* GIVEN EXERCISE:
Pictures are not part of the copy. Retype the lines from the first one through the line that contains "in range(5)], M['slat'])".

* COLLECTED DATA:

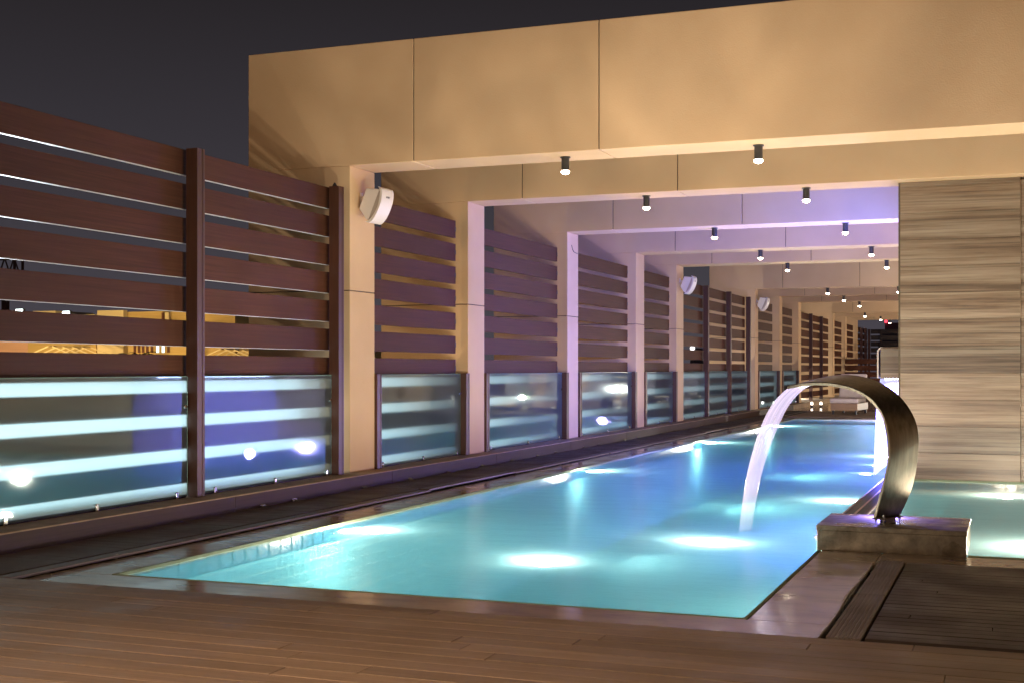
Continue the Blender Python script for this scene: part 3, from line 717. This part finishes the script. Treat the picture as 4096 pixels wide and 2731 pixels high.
# crossing screens at the far end
def cross_screen(label, x0, x1, y, zs, mat):
    t = thing("cross_screen", label, "slat screen", (x0, y, 0))
    boxes("slat_panel", [(0, x1 - x0, 0, 0.03, a, b) for a, b in zs], mat, t, 0.003)
    return t
M['black_slat'] = streaks("near_black_slats", [(0.3, (0.022, 0.012, 0.010)), (0.7, (0.035, 0.02, 0.016))], 0.6, (1.2, 30, 60), 1.0, 0.0, 0.1)
t = cross_screen("black slat screen closing the far end of the terrace", -7.7, 5.0, 76.7, slats(), M['black_slat'])
boxes("post", [(2.0, 2.12, -0.1, 0.0, 0.03, 3.7), (4.6, 4.72, -0.1, 0.0, 0.03, 3.7), (0.5, 0.62, -0.1, 0, 0.03, 3.7)], M['black_slat'], t)
cross_screen("low red brown slat fence crossing the far terrace behind the lounger", -7.70, 5.0, 64.55, [(1.97 - 0.315 * i - 0.24, 1.97 - 0.315 * i) for i in range(5)], M['slat'])

# ------------------------------------------------------------------ loudspeakers on the columns
def speaker():
    t = thing("loudspeaker", "", "speaker", (0, 0, 0), "white speakers on the portal frames")
    body = thing("cabinet_mount", "", "x")
    bpy.data.objects.remove(body)
    # wall bracket
    boxes("bracket", [(0, 0.008, -0.04, 0.04, -0.10, 0.08), (0.008, 0.09, -0.028, -0.02, -0.03, 0.03), (0.008, 0.09, 0.02, 0.028, -0.03, 0.03)], M['white_plastic'], t, 0.002)
    T = Matrix.Translation((0.09, 0, -0.02)) @ Matrix.Rotation(R(-6), 4, 'Z') @ Matrix.Rotation(R(24), 4, 'Y')
    bm = bmesh.new()
    prism(bm, [(0, -0.12), (0, 0.15), (0.15, 0.20), (0.20, 0.205), (0.20, -0.21), (0.15, -0.205)], -0.125, 0.125)
    bmesh.ops.transform(bm, matrix=T, verts=bm.verts)
    obj("cabinet", bm, M['white_plastic'], t, 0.012)
    bm = bmesh.new()
    out = [(0.20 + 0.085 * math.cos(R(a)), 0.235 * math.sin(R(a))) for a in range(-90, 91, 10)]
    inn = [(p[0] - 0.03 - 0.012 * abs(p[1]) / 0.235, p[1] * 0.985) for p in out][::-1]
    prism(bm, out + inn, -0.135, 0.135)
    bmesh.ops.transform(bm, matrix=T, verts=bm.verts)
    obj("front_trim", bm, M['white_plastic'], t, 0.004)
    bm = bmesh.new()
    prism(bm, [(0.198, -0.19), (0.198, 0.19)] + [(0.165 + 0.085 * math.cos(R(a)), 0.20 * math.sin(R(a))) for a in range(70, -71, -10)], -0.127, 0.127)
    bmesh.ops.transform(bm, matrix=T, verts=bm.verts)
    obj("grille", bm, M['grille'], t)
    cu = bpy.data.curves.new("logo", 'FONT'); cu.body = "BOSE"; cu.size = 0.034; cu.extrude = 0.001; cu.shear = 0.3; cu.align_x = 'CENTER'
    lo = bpy.data.objects.new("logo", cu); COL.objects.link(lo)
    bpy.context.view_layer.update()
    me = bpy.data.meshes.new_from_object(lo); bpy.data.objects.remove(lo)
    me.materials.clear(); me.materials.append(M['dark_text'])
    lo = bpy.data.objects.new("logo", me); COL.objects.link(lo); lo.parent = t
    lo.matrix_local = T @ Matrix.Translation((0.2745, 0.0, 0.13)) @ Matrix.Rotation(R(-17), 4, 'Y') @ Matrix(((0, 0, 1, 0), (1, 0, 0, 0), (0, 1, 0, 0), (0, 0, 0, 1)))
    return t
sp = speaker(); sp.location = (XF, 14.66, 3.64); sp["label"] = "largest white speaker on the nearest frame post"
dup(sp, (XF, 31.46, 3.64), "middle white speaker on the pinkish fifth frame post")
dup(sp, (XF, 41.67, 3.64), "smallest white speaker on the farthest speaker post")
# loose wire on the third frame
bm = bmesh.new(); pts = [(-7.73, 23.02, 3.80), (-7.715, 23.03, 3.72), (-7.70, 23.06, 3.675), (-7.69, 23.2, 3.655), (-7.69, 23.40, 3.66)]
for a, b in zip(pts[:-1], pts[1:]): bar(bm, a, b, 0.004)
tag(obj("loose_wire", bm, M['black']), "thin black wire hanging loose on the violet lit post", "wire")

# ------------------------------------------------------------------ downlights
dl = thing("downlight", "", "downlight", (0, 0, 4.025), "cylinder downlights under the beams")
bm = bmesh.new(); cyl(bm, (0, 0), 0.062, 0.062, -0.012, 0.0, 24); cyl(bm, (0, 0), 0.047, 0.047, -0.165, -0.012, 28); obj("housing", bm, M['black'], dl, 0.002)
bm = bmesh.new(); bmesh.ops.create_uvsphere(bm, u_segments=20, v_segments=12, radius=0.050, matrix=Matrix.Translation((0, 0, -0.178)) @ Matrix.Diagonal((1, 1, 0.62, 1))); obj("lens", bm, M['lamp_glow'], dl)
DLX = {0: (-5.02, -2.71), 1: (-5.04, -2.73), 2: (-5.05, -2.75), 3: (-5.08, -2.78), 4: (-5.1, -2.8), 5: (-5.5, -3.35), 6: (-5.56,), 7: (-5.5,), 8: (-6.35,), 9: (-6.1,), 10: (-6.08,)}
used = False
for i, xs in DLX.items():
    for j, x in enumerate(xs):
        yy = (FR[i][0] + FR[i][1]) / 2 + 0.02
        side = (("left downlight" if j == 0 else "right downlight") if len(xs) > 1 else "downlight")
        lab = "black cylinder %s under the %s beam from the front" % (side, ORD[i])
        if not used: dl.location = (x, yy, 4.025); dl["label"] = lab; used = True
        else: dup(dl, (x, yy, 4.025), lab)
        spot_lamp("downlight_beam", (x, yy, 3.83), (x, yy, 0), 60 if i < 6 else 320, (1.0, 0.78, 0.55), 80, 0.6, 0.03)

# ------------------------------------------------------------------ fountain
t = thing("stone_plinth", "low stained stone block carrying the curved steel fountain", "plinth", (-1.53, 10.93, 0))
bm = bmesh.new(); box(bm, 0, 1.17, 0, 0.95, 0.0, 0.165); obj("plinth_body", bm, M['plinth'], t, 0.004)
bm = bmesh.new(); box(bm, -0.006, 1.176, -0.006, 0.956, 0.166, 0.207); obj("cap_slab", bm, M['plinth'], t, 0.005)
u = Vector((-.88, .475, 0)); w_ = Vector((.475, .88, 0)); P0 = Vector((-1.0, 11.35, 0))
EDGE_R = [(-0.017, .246), (-.122, .457), (-.176, .643), (-.193, .79), (-.200, .937), (-.163, 1.082), (-.059, 1.226), (.089, 1.335), (.263, 1.405), (.485, 1.438), (.715, 1.422), (.951, 1.353)]
EDGE_L = [(.031, .246), (-.020, .42), (-.066, .57), (-.098, .71), (-.104, .82), (-.088, .96), (-.041, 1.104), (.05, 1.225), (.202, 1.312), (.42, 1.362), (.68, 1.372), (.94, 1.338)]
CEN = [a_ + b_ for a_, b_ in zip(EDGE_L, EDGE_R)]
fo = thing("fountain_spout", "tall curved brushed steel blade fountain arching to the left over the pool", "fountain", (P0.x, P0.y, 0.207))
org = Vector((P0.x, P0.y, 0.207))
bm = bmesh.new(); rings = []
def catmull(pts, k=4):
    o = []
    for i in range(len(pts) - 1):
        p = [pts[max(i - 1, 0)], pts[i], pts[i + 1], pts[min(i + 2, len(pts) - 1)]]
        for j in range(k):
            t_ = j / k
            o.append(tuple(0.5 * ((2 * p[1][c]) + (-p[0][c] + p[2][c]) * t_ + (2 * p[0][c] - 5 * p[1][c] + 4 * p[2][c] - p[3][c]) * t_ ** 2 + (-p[0][c] + 3 * p[1][c] - 3 * p[2][c] + p[3][c]) * t_ ** 3) for c in range(len(p[0]))))
    o.append(pts[-1]); return o
CC = catmull(CEN, 5)
def edge_pts(q):
    return (P0 - w_ * 0.14 + u * q[0] + Vector((0, 0, q[1])) - org, P0 + w_ * 0.14 + u * q[2] + Vector((0, 0, q[3])) - org)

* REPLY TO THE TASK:
Continue the Blender Python script for this scene: part 3, from line 717. This part finishes the script. Treat the picture as 4096 pixels wide and 2731 pixels high.
# crossing screens at the far end
def cross_screen(label, x0, x1, y, zs, mat):
    t = thing("cross_screen", label, "slat screen", (x0, y, 0))
    boxes("slat_panel", [(0, x1 - x0, 0, 0.03, a, b) for a, b in zs], mat, t, 0.003)
    return t
M['black_slat'] = streaks("near_black_slats", [(0.3, (0.022, 0.012, 0.010)), (0.7, (0.035, 0.02, 0.016))], 0.6, (1.2, 30, 60), 1.0, 0.0, 0.1)
t = cross_screen("black slat screen closing the far end of the terrace", -7.7, 5.0, 76.7, slats(), M['black_slat'])
boxes("post", [(2.0, 2.12, -0.1, 0.0, 0.03, 3.7), (4.6, 4.72, -0.1, 0.0, 0.03, 3.7), (0.5, 0.62, -0.1, 0, 0.03, 3.7)], M['black_slat'], t)
cross_screen("low red brown slat fence crossing the far terrace behind the lounger", -7.70, 5.0, 64.55, [(1.97 - 0.315 * i - 0.24, 1.97 - 0.315 * i) for i in range(5)], M['slat'])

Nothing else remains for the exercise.